_GOAL_
Reproduce the whole listing, character for character.

────────

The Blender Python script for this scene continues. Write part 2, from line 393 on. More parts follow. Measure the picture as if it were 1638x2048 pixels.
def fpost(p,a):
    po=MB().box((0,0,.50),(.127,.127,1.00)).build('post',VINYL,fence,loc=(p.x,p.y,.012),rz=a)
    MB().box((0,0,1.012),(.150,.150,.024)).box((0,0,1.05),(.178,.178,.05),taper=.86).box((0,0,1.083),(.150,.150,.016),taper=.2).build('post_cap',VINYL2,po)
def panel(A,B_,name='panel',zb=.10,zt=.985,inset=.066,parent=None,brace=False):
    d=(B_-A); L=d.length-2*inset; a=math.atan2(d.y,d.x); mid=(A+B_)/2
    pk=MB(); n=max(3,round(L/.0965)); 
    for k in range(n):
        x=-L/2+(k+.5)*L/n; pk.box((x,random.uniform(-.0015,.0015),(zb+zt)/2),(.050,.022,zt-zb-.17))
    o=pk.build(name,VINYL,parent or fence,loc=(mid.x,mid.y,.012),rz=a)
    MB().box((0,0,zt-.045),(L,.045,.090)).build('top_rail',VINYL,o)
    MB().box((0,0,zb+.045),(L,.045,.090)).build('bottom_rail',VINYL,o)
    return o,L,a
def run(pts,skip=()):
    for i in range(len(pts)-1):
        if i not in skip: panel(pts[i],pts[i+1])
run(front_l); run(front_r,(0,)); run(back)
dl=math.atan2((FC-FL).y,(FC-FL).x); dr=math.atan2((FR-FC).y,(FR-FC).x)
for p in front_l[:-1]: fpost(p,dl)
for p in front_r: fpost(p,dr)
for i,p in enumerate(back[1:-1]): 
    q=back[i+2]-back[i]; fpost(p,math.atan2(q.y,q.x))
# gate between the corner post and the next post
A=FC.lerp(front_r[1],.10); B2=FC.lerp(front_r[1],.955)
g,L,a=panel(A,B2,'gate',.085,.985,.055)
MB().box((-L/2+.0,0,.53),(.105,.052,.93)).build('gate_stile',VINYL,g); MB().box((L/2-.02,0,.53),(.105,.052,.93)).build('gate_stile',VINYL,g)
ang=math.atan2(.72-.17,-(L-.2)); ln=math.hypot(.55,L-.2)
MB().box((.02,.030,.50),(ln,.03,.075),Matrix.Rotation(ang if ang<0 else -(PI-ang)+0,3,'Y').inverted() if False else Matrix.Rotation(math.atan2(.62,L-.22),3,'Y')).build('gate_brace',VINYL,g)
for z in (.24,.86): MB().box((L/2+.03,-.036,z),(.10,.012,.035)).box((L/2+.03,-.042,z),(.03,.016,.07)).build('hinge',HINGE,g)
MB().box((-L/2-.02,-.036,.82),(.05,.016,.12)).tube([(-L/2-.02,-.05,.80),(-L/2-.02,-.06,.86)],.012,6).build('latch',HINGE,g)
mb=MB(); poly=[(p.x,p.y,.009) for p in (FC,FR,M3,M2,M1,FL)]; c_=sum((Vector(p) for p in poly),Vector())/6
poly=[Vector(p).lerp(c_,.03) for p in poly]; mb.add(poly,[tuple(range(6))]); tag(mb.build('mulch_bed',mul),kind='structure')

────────

_TASK RESULT_
The Blender Python script for this scene continues. Write part 2, from line 393 on. More parts follow. Measure the picture as if it were 1638x2048 pixels.
def fpost(p,a):
    po=MB().box((0,0,.50),(.127,.127,1.00)).build('post',VINYL,fence,loc=(p.x,p.y,.012),rz=a)
    MB().box((0,0,1.012),(.150,.150,.024)).box((0,0,1.05),(.178,.178,.05),taper=.86).box((0,0,1.083),(.150,.150,.016),taper=.2).build('post_cap',VINYL2,po)
def panel(A,B_,name='panel',zb=.10,zt=.985,inset=.066,parent=None,brace=False):
    d=(B_-A); L=d.length-2*inset; a=math.atan2(d.y,d.x); mid=(A+B_)/2
    pk=MB(); n=max(3,round(L/.0965)); 
    for k in range(n):
        x=-L/2+(k+.5)*L/n; pk.box((x,random.uniform(-.0015,.0015),(zb+zt)/2),(.050,.022,zt-zb-.17))
    o=pk.build(name,VINYL,parent or fence,loc=(mid.x,mid.y,.012),rz=a)
    MB().box((0,0,zt-.045),(L,.045,.090)).build('top_rail',VINYL,o)
    MB().box((0,0,zb+.045),(L,.045,.090)).build('bottom_rail',VINYL,o)
    return o,L,a
def run(pts,skip=()):
    for i in range(len(pts)-1):
        if i not in skip: panel(pts[i],pts[i+1])
run(front_l); run(front_r,(0,)); run(back)
dl=math.atan2((FC-FL).y,(FC-FL).x); dr=math.atan2((FR-FC).y,(FR-FC).x)
for p in front_l[:-1]: fpost(p,dl)
for p in front_r: fpost(p,dr)
for i,p in enumerate(back[1:-1]): 
    q=back[i+2]-back[i]; fpost(p,math.atan2(q.y,q.x))
# gate between the corner post and the next post
A=FC.lerp(front_r[1],.10); B2=FC.lerp(front_r[1],.955)
g,L,a=panel(A,B2,'gate',.085,.985,.055)
MB().box((-L/2+.0,0,.53),(.105,.052,.93)).build('gate_stile',VINYL,g); MB().box((L/2-.02,0,.53),(.105,.052,.93)).build('gate_stile',VINYL,g)
ang=math.atan2(.72-.17,-(L-.2)); ln=math.hypot(.55,L-.2)
MB().box((.02,.030,.50),(ln,.03,.075),Matrix.Rotation(ang if ang<0 else -(PI-ang)+0,3,'Y').inverted() if False else Matrix.Rotation(math.atan2(.62,L-.22),3,'Y')).build('gate_brace',VINYL,g)
for z in (.24,.86): MB().box((L/2+.03,-.036,z),(.10,.012,.035)).box((L/2+.03,-.042,z),(.03,.016,.07)).build('hinge',HINGE,g)
MB().box((-L/2-.02,-.036,.82),(.05,.016,.12)).tube([(-L/2-.02,-.05,.80),(-L/2-.02,-.06,.86)],.012,6).build('latch',HINGE,g)
mb=MB(); poly=[(p.x,p.y,.009) for p in (FC,FR,M3,M2,M1,FL)]; c_=sum((Vector(p) for p in poly),Vector())/6
poly=[Vector(p).lerp(c_,.03) for p in poly]; mb.add(poly,[tuple(range(6))]); tag(mb.build('mulch_bed',mul),kind='structure')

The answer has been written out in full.